One other note on foreigners in China. After several years in China and after running into lots of other foreigners there, I decided that foreigners in China generally fit one of three categories:
1) People who are there for some kind of higher purpose such as missions or humanitarian efforts or who want to make a difference by either teaching or doing business. These people generally get along with each other despite differing purposes and they tend to make efforts to fit in with the Chinese and learn the language.
2) Travelers and wanderers who aren't quite sure where they're going in their lives and are seeking some kind of romanticized adventure, are running away from something back home, or who have ill-fated ambitions of writing a travelogue, book, or becoming a journalist. These people generally get caught up in cheap alcohol consumption and (if they're male) pick up a Chinese girlfriend who doubles as a translator. They usually don't care about learning the language. They may teach for a time, but are not teachers and schools regret hiring them.

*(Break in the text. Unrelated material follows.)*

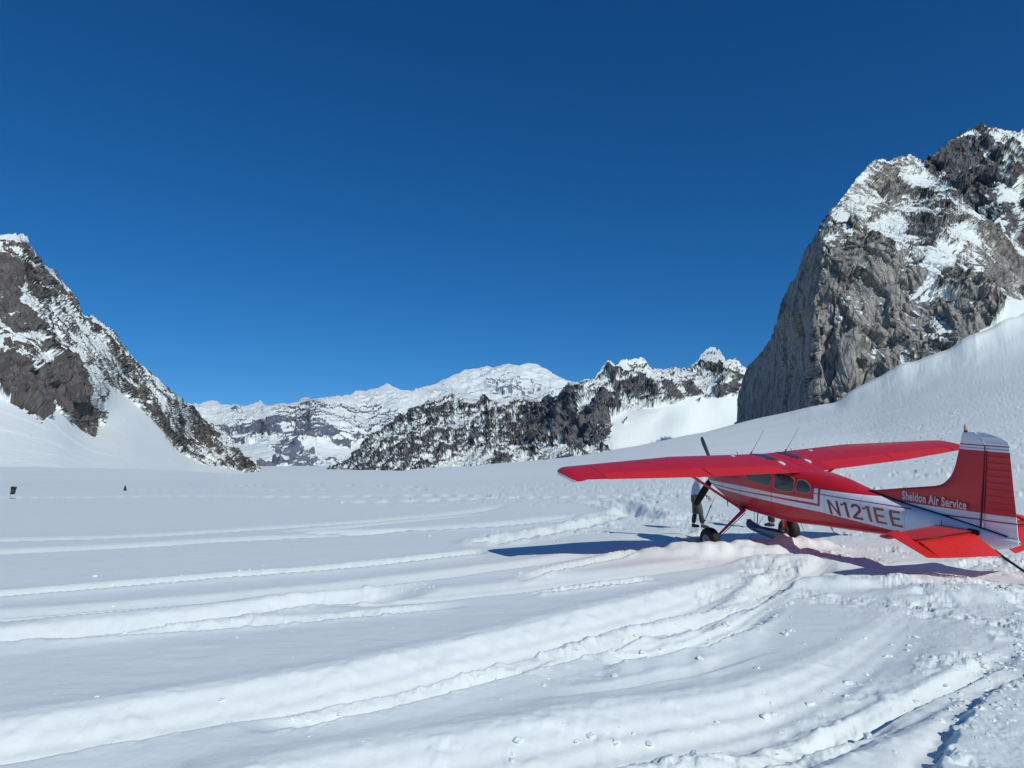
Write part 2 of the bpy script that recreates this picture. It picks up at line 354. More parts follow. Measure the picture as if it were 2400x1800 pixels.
MOUND = [((1810, 1288), (1.1, .35), .13), ((1880, 1288), (.7, .3), .11),    # centre px, radius (m across, m deep), height
 ((1700, 1302), (1.7, .45), .27), ((1790, 1318), (1.0, .5), .10), ((1960, 1325), (1.3, .5), .10), ((2060, 1375), (1.5, .35), .16),
 ((2240, 1400), (1.0, .5), .14), ((1640, 1246), (1.1, .9), .07), ((1560, 1262), (1.0, .9), -.06), ((1680, 1285), (.55, .35), -.16), ((1850, 1352), (1.0, .35), .05),
 ((2180, 1330), (1.6, .45), -.10), ((1900, 1290), (.8, .6), .08),
]
def ground_height(alpha, X, Y):
    z = .022 * fbm2(X * .13, Y * .13, 2, 11) + .005 * fbm2(X * .8 + Y * .3, Y * 1.4, 3, 15) * smooth(60, 20, Y)
    z = z + .0022 * fbm2((X + Y * .25) * 2.2, Y * 6, 3, 19) * smooth(25, 8, Y)
    far = smooth(60, 250, Y); z = z + far * (1.3 * fbm2(X * .008, Y * .009, 3, 23) + .03 * fbm2(X * .06, Y * .06, 3, 27))
    for i, t in enumerate(TR): z = z + t.height(alpha, X, Y, 100 + 7 * i)
    P = np.stack([X, Y, np.zeros_like(X)], -1); u, v = project(P)
    wu = 9 * vnoise2(X * 1.1, Y * 1.1, 41) ; wv = 4 * vnoise2(X * 1.1, Y * 1.1, 43)
    for k, (poly, amp, wl) in enumerate(CHUNK):
        m = poly_mask(u + wu * 2, v + wv * 2, poly, 9)
        s = m > .001
        if s.any():
            x, y = rot2(X[s] / wl, Y[s] / wl, .9); ga = smooth(-.05, .5, vnoise2(x * .22, y * .22, 207 + k) + .35 * vnoise2(x * .6, y * .6, 209 + k)) * .85 + .15
            n = fbm2(x, y, 4, 200 + k * 5, .55); n2 = vnoise2(x * .45, y * .45, 205 + k * 5)
            h = (1 - np.abs(n) * 1.9); h = np.maximum(h, -.5)
            hz = .5 * amp * (.45 * h * smooth(-.5, .3, n2) + .8 * n + .4 * n2); z[s] += m[s] * hz * ga
    for k, (pts, w, dep, wl) in enumerate(ARCS):
        p = np.array([atZ(a, b)[:2] for a, b in pts]); tt = np.linspace(0, 1, len(p)); t2 = np.linspace(0, 1, 40); p = np.stack([np.interp(t2, tt, p[:, 0]), np.interp(t2, tt, p[:, 1])], 1)
        kk = np.hanning(9); kk /= kk.sum(); p = np.stack([np.convolve(np.pad(p[:, q], 4, mode='edge'), kk, 'valid') for q in (0, 1)], 1)
        m = (X > p[:, 0].min() - 3) & (X < p[:, 0].max() + 3) & (Y > p[:, 1].min() - 3) & (Y < p[:, 1].max() + 3)
        if m.any():
            x, y = X[m], Y[m]; dm = np.full(x.shape, 9.0)
            for q in range(len(p) - 1):
                dx, dy = p[q + 1] - p[q]; t = np.clip(((x - p[q, 0]) * dx + (y - p[q, 1]) * dy) / (dx * dx + dy * dy + 1e-9), 0, 1); dm = np.minimum(dm, np.hypot(x - p[q, 0] - t * dx, y - p[q, 1] - t * dy))
            d = dm / w; z[m] += -dep * smooth(1.1, .2, d) + .3 * dep * np.exp(-((d - 1.35) / .4) ** 2) + .05 * fbm2(x / wl, y / wl, 3, 310 + k) * np.exp(-((d - 1.0) / .6) ** 2)
    for (c, r, hh) in MOUND:
        p = atZ(*c); q = ((X - p[0]) / r[0]) ** 2 + ((Y - p[1]) / r[1]) ** 2
        m = q < 9; z[m] += hh * np.exp(-q[m] ** 1.4 * .9) * (1 + .25 * vnoise2(X[m] * 5, Y[m] * 5, 51))
    # lines of footprints far out on the left
    for v0, v1, ua, ub, ph in ((1166, 1162, -50, 1150, 0), (1150, 1147, 308, 1000, 2), (1139, 1136, -50, 620, 1), (1131, 1140, 300, 1000, 3), (1176, 1158, 800, 1700, 4)):
        vv = v0 + (v1 - v0) * (u - ua) / (ub - ua) + 1.2 * np.sin(u * .011 + ph)
        band = (np.abs(v - vv) < 5) & (u > ua) & (u < ub)
        if band.any():
            dY = Y[band] - (H * F / (vv[band] - 1105) * 1.0)
            Yr = atZ(u[band], vv[band])[..., 1]; dY = (Y[band] - Yr) / 1.0
            st = .5 + .5 * np.sin(X[band] * 2 * pi / 1.3 + 2 * vnoise2(X[band] * .2, X[band] * 0, 71)); z[band] += np.exp(-dY ** 2) * (-.45 * (.3 + .7 * st)) + .05 * np.exp(-((dY + 1.7) / .8) ** 2) * st
    # the open cut in the snow at the lower right
    cut = np.array([atZ(a, b)[:2] for a, b in ((2170, 1830), (2200, 1790), (2235, 1735), (2262, 1690), (2300, 1650), (2350, 1615), (2420, 1590))])
    m = (X > 1.5) & (X < 6) & (Y < 8)
    if m.any():
        x, y = X[m] + .03 * vnoise2(X[m] * 9, Y[m] * 9, 61), Y[m] + .03 * vnoise2(X[m] * 9, Y[m] * 9, 62); dm = np.full(x.shape, 9.0); sg = np.zeros(x.shape)
        for k in range(len(cut) - 1):
            (x0, y0), (x1, y1) = cut[k], cut[k + 1]; dx, dy = x1 - x0, y1 - y0; t = np.clip(((x - x0) * dx + (y - y0) * dy) / (dx * dx + dy * dy), 0, 1)
            d = np.hypot(x - x0 - t * dx, y - y0 - t * dy); c = (dx * (y - y0) - dy * (x - x0)); up = d < dm; dm = np.where(up, d, dm); sg = np.where(up, np.sign(c), sg)
        sd_ = dm * sg       # + on the upper-left side of the cut
        z[m] += .065 * smooth(.02, -.06, sd_) * smooth(-1.6, -.2, sd_) - .03 * np.exp(-((sd_ - .07) / .08) ** 2)
    return z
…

3) Oddities who obviously didn't fit in their home country so they moved abroad. Yet, not surprisingly, their oddness followed them and they're still strange in China (or wherever). The upside is that Chinese people regard all foreigners as slightly odd or at least different, so odd is the norm and the Chinese don't really differentiate between degrees of oddness among foreigners. So their oddness might go unnoticed by the Chinese, but other foreigners will still pick up on it. These people usually make a slight attempt to learn the language, but end up butchering it so badly that their efforts are futile. I always wish these people had to wear signs written in Chinese that say, "Not everyone in my country is like me. Please don't make any generalizations based on what you've just witnessed."

So I suppose the point of this post is that if you ever go overseas, be conscientious of not only how the local people perceive you, but also of how your fellow expat friends perceive you too.